William E. E. Howden

Faculty-Emeritus, Computer Science and Engineering


Software testing and analysis, error modeling and prevention, software design, and embedded systems.

Professor Howden has worked in the area of program testing and analysis since 1975. He was one of the founders of this research area. He has worked in most areas of testing research, and was responsible for some of the now standard terminology, such as "infeasible paths" and "test oracle". His research in testing has included results in: symbolic evaluation, theory of testing, algebraic testing, random testing, weak mutation testing, event sequence analysis, error-based testing and analysis, comments analysis, program understanding, trustability analysis, functional testing, and empirical studies of effectiveness. He was made a Fellow of the IEEE for his work in functional testing. Professor Howden's current research is in error-based testing. In this approach, human error models are used to guide the application of software testing and analysis. Perhaps the first application of error-based testing and analysis was described in his paper "Comments Analysis and Programming Errors", (1990) which used a simple error model in which there were two basic types: locality and semantic. In the first type, programmers made false assumptions about one part of a program while working on another, sometimes due to forgetting that something had not been done. In the second, they incorrectly interpreted the meanings of variables that were used to stand for less abstract concrete items. A technique based on this model, called comments analysis, was successfully applied to the avionics on the Navy's AV8-B aircraft.

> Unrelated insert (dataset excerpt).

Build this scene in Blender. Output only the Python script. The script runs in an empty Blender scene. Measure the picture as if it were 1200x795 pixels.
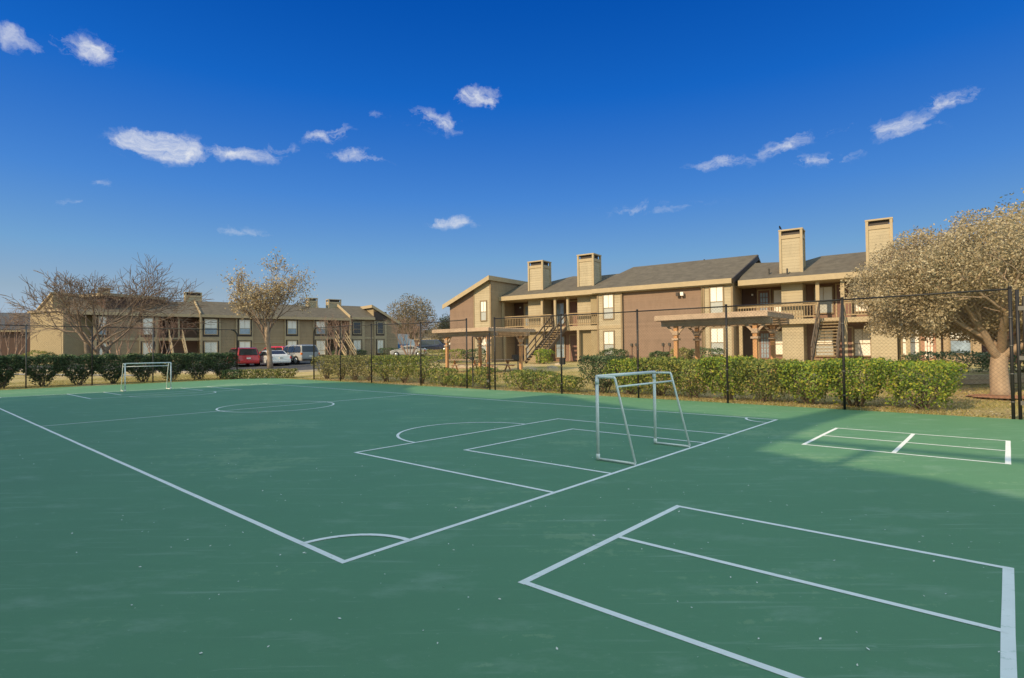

Currently, he is working with more elaborate error models including a software interpretation of a classical error model from cognitive science, as described in his paper "Error models and Software Certification". This model is being used to analyze the testing phase of an industrial control system project.

Capsule Bio:

William Howden joined the UCSD faculty in 1974 He received his Ph.D. in 1973 from UCI. He is the co-author of a best selling tutorial on testing, Software Testing and Validation Techniques (2nd edition, IEEE, 1982) of "Functional Program Testing and Analysis". (McGraw-Hill, 1986), and of numerous papers on testing and software validation.